TASK DIRECTIONS:
Pictures stay out. Extract the lines below from the first one through the line with "stone(60, 850, 'rosy", both included.

----- GIVEN INFORMATION

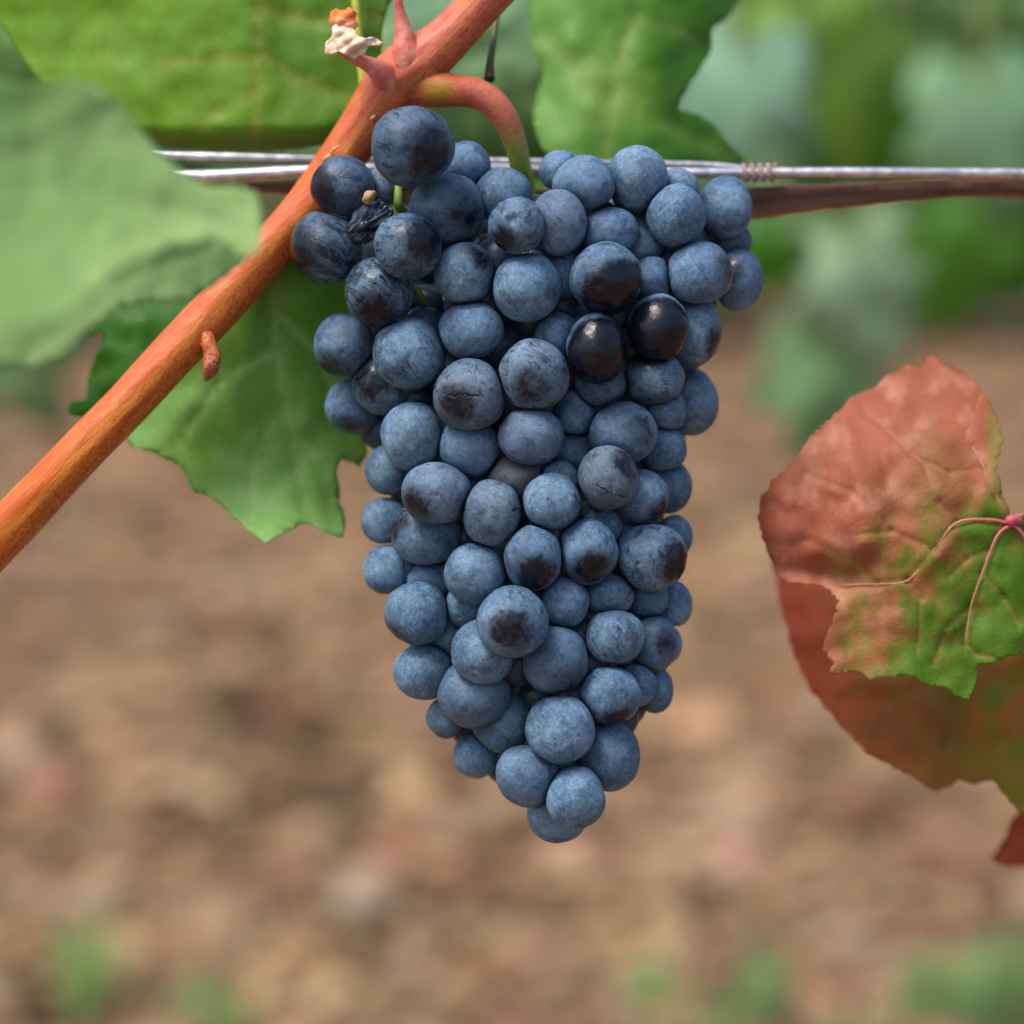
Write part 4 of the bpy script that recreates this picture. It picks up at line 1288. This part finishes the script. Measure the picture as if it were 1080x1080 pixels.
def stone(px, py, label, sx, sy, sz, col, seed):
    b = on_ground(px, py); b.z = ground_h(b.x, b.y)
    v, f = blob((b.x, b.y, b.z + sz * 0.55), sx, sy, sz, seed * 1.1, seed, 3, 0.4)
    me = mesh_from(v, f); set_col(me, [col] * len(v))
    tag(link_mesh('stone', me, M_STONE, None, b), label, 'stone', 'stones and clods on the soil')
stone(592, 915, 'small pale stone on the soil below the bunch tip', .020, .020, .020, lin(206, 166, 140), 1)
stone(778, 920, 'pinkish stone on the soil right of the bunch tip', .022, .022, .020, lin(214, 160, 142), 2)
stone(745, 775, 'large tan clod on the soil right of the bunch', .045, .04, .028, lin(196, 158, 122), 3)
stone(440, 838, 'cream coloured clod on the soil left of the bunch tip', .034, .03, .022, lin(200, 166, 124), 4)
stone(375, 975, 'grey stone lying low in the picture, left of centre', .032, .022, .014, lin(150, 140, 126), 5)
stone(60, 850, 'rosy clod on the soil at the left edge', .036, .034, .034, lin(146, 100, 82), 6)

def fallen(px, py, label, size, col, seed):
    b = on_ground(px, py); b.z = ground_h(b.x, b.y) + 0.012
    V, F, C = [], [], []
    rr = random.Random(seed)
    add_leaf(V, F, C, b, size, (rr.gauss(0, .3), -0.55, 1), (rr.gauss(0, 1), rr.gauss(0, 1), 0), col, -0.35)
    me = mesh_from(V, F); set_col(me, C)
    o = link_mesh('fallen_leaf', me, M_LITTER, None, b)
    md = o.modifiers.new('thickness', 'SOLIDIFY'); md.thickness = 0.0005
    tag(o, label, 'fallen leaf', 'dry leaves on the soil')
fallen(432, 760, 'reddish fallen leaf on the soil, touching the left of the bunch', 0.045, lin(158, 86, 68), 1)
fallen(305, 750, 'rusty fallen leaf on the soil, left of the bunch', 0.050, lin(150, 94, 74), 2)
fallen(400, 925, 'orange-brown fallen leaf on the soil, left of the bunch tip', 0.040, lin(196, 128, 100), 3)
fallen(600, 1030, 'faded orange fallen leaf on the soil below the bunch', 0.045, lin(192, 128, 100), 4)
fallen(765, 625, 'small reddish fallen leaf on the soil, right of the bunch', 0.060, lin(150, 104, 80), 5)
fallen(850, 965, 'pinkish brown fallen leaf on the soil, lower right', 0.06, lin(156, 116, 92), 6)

----------

CORRECT ANSWER:
Write part 4 of the bpy script that recreates this picture. It picks up at line 1288. This part finishes the script. Measure the picture as if it were 1080x1080 pixels.
def stone(px, py, label, sx, sy, sz, col, seed):
    b = on_ground(px, py); b.z = ground_h(b.x, b.y)
    v, f = blob((b.x, b.y, b.z + sz * 0.55), sx, sy, sz, seed * 1.1, seed, 3, 0.4)
    me = mesh_from(v, f); set_col(me, [col] * len(v))
    tag(link_mesh('stone', me, M_STONE, None, b), label, 'stone', 'stones and clods on the soil')
stone(592, 915, 'small pale stone on the soil below the bunch tip', .020, .020, .020, lin(206, 166, 140), 1)
stone(778, 920, 'pinkish stone on the soil right of the bunch tip', .022, .022, .020, lin(214, 160, 142), 2)
stone(745, 775, 'large tan clod on the soil right of the bunch', .045, .04, .028, lin(196, 158, 122), 3)
stone(440, 838, 'cream coloured clod on the soil left of the bunch tip', .034, .03, .022, lin(200, 166, 124), 4)
stone(375, 975, 'grey stone lying low in the picture, left of centre', .032, .022, .014, lin(150, 140, 126), 5)
stone(60, 850, 'rosy clod on the soil at the left edge', .036, .034, .034, lin(146, 100, 82), 6)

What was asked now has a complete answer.